===== ROWS

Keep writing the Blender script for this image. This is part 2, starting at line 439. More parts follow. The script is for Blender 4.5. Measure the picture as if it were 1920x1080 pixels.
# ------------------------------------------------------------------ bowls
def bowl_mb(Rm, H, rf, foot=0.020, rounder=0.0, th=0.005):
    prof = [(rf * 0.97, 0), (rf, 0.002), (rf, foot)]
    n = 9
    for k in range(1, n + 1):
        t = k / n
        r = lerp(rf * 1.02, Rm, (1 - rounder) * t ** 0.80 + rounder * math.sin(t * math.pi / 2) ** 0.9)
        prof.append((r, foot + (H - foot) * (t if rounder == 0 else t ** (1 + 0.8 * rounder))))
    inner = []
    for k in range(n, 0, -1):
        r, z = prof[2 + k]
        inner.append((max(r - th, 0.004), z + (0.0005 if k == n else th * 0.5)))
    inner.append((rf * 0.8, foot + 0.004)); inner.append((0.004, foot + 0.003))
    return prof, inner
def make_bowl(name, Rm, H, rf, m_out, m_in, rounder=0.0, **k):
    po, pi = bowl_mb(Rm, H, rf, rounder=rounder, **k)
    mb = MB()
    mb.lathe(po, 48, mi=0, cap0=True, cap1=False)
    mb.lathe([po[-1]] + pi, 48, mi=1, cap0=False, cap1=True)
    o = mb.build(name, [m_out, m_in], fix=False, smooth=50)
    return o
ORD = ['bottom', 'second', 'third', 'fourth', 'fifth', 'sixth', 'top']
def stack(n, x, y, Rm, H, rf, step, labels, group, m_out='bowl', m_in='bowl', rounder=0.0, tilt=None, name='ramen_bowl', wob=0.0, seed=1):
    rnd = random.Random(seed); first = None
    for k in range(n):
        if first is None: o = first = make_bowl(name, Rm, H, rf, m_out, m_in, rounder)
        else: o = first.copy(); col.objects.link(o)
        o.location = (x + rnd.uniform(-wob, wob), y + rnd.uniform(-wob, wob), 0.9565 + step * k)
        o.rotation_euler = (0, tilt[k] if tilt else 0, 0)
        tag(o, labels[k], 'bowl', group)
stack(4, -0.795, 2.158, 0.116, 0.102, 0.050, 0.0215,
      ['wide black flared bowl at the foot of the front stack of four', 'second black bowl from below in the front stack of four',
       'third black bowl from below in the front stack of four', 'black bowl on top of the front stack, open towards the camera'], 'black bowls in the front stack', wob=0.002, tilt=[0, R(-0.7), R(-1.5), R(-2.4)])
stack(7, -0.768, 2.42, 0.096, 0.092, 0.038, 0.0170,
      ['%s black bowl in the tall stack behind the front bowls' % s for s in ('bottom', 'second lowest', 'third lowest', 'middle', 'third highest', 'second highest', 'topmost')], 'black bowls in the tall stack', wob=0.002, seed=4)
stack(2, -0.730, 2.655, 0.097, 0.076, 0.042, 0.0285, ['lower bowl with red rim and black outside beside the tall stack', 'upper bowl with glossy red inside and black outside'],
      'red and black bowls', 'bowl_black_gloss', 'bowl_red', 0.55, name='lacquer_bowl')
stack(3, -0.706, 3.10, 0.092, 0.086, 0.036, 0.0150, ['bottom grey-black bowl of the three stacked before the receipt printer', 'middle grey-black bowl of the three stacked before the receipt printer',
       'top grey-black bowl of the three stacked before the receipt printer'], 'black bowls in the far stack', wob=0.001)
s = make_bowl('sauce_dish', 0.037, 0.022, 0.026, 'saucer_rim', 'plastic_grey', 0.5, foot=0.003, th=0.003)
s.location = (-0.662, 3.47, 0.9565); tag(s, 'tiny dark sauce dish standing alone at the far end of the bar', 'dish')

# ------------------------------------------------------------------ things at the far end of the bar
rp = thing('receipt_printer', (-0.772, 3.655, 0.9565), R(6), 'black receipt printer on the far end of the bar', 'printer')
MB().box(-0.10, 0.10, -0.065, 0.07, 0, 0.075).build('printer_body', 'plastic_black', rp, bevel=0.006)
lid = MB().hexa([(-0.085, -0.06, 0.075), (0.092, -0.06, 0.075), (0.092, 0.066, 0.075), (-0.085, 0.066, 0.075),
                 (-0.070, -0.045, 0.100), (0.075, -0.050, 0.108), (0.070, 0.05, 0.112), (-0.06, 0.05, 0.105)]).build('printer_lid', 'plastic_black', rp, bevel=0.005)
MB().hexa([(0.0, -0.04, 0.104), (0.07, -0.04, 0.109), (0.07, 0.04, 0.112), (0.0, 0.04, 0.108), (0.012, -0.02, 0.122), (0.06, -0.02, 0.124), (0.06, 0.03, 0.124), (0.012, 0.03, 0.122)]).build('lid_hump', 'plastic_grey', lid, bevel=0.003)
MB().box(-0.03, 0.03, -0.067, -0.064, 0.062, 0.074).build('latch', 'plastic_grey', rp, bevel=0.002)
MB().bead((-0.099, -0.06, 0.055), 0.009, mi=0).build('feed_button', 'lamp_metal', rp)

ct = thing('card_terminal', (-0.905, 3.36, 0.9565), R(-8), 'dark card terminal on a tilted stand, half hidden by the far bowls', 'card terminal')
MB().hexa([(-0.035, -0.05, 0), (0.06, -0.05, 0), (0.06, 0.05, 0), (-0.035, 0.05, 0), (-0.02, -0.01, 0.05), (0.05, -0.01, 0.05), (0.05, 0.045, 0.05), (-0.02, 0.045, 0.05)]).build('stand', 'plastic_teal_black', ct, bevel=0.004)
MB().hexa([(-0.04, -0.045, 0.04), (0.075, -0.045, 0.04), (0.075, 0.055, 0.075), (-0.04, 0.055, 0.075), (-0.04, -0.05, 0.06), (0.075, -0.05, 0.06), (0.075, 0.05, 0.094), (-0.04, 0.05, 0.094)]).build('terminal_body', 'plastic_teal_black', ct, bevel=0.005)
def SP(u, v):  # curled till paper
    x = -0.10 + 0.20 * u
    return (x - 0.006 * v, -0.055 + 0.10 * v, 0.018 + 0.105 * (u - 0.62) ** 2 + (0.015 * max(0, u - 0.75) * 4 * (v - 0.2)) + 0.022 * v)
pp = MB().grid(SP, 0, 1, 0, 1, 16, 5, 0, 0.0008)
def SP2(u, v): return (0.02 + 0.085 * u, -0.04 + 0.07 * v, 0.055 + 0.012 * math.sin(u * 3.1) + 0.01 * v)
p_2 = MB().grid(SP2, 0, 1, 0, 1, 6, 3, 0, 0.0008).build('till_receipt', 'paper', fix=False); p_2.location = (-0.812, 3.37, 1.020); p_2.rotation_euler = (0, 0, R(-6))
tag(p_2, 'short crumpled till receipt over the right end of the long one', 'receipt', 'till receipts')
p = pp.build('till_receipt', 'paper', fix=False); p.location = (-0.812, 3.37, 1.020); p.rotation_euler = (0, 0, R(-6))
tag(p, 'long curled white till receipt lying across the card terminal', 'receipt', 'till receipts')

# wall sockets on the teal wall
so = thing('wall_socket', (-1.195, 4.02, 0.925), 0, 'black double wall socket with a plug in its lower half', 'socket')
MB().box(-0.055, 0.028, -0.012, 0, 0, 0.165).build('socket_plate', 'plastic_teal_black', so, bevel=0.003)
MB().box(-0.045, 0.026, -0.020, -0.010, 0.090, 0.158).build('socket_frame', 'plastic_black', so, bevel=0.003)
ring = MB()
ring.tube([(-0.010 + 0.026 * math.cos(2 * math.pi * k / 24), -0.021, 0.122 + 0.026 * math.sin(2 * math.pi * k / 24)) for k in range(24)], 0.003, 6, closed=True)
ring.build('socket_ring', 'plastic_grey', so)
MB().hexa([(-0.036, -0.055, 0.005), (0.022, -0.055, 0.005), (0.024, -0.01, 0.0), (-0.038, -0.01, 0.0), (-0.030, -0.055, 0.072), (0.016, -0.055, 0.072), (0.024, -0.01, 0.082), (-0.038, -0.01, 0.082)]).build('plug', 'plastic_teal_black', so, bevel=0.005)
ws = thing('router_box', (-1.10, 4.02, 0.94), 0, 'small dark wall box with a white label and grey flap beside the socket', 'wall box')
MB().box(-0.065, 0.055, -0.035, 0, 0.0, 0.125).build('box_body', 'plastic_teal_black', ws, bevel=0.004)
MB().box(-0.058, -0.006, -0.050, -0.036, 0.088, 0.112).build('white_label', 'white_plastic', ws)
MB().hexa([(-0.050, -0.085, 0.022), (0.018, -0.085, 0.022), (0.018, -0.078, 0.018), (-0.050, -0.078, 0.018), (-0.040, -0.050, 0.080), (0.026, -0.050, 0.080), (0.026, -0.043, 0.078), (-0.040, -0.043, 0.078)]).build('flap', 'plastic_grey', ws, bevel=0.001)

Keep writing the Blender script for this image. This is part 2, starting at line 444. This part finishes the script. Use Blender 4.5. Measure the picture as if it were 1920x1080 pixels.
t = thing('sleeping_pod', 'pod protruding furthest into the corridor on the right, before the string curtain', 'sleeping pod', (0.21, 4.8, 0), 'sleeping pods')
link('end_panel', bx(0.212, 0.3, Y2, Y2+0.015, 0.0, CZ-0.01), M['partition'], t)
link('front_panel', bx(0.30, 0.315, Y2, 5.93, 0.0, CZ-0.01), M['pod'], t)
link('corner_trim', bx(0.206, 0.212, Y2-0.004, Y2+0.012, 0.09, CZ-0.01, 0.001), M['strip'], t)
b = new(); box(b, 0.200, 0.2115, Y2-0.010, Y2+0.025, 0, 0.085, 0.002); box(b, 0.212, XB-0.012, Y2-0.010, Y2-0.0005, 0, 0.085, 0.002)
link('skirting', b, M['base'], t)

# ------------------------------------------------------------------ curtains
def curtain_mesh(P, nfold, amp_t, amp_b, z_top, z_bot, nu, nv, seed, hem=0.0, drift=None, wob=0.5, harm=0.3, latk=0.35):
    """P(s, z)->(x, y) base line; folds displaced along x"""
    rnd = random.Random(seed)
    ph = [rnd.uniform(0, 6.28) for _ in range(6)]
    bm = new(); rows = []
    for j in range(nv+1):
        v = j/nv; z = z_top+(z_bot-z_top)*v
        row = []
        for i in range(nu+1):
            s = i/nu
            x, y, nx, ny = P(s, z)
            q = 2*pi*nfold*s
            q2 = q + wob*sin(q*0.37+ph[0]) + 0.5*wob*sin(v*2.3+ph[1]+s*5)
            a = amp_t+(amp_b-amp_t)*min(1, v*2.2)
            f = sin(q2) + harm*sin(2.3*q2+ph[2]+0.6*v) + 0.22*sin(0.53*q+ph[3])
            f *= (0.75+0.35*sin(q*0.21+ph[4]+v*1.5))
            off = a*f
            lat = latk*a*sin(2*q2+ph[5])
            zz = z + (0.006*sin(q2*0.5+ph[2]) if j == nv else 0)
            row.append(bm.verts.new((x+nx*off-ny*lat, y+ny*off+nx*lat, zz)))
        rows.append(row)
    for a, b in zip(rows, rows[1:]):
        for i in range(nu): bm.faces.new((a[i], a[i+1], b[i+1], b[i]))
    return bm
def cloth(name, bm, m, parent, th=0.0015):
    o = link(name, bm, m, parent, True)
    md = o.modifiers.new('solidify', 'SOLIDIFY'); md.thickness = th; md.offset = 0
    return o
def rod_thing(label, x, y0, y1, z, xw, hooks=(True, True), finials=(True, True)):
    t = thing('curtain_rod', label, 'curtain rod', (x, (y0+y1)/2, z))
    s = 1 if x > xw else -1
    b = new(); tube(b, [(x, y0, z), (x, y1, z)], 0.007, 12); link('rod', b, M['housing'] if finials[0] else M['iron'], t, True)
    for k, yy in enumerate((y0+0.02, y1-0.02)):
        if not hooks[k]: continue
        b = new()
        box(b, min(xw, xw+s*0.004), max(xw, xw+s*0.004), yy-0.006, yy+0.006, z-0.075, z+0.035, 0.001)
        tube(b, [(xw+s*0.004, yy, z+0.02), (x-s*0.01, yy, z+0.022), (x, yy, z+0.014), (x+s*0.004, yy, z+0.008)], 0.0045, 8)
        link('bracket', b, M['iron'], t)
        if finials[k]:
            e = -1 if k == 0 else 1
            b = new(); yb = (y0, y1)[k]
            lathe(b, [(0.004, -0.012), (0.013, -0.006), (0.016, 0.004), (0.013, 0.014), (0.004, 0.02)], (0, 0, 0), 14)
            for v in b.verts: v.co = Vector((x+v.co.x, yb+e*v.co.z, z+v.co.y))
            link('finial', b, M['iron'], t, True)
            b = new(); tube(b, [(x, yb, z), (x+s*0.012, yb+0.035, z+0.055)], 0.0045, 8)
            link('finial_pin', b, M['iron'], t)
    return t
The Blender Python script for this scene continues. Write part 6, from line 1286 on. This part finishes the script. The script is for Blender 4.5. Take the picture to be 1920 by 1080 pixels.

==========

TASK TO COMPLETE: Out of the data above, set down the lines from the one with "at line 444." to the one with "link('skirting', b, M['base'], t)", both included, exactly as written and with no additions.

THE ANSWER:
Keep writing the Blender script for this image. This is part 2, starting at line 444. This part finishes the script. Use Blender 4.5. Measure the picture as if it were 1920x1080 pixels.
t = thing('sleeping_pod', 'pod protruding furthest into the corridor on the right, before the string curtain', 'sleeping pod', (0.21, 4.8, 0), 'sleeping pods')
link('end_panel', bx(0.212, 0.3, Y2, Y2+0.015, 0.0, CZ-0.01), M['partition'], t)
link('front_panel', bx(0.30, 0.315, Y2, 5.93, 0.0, CZ-0.01), M['pod'], t)
link('corner_trim', bx(0.206, 0.212, Y2-0.004, Y2+0.012, 0.09, CZ-0.01, 0.001), M['strip'], t)
b = new(); box(b, 0.200, 0.2115, Y2-0.010, Y2+0.025, 0, 0.085, 0.002); box(b, 0.212, XB-0.012, Y2-0.010, Y2-0.0005, 0, 0.085, 0.002)
link('skirting', b, M['base'], t)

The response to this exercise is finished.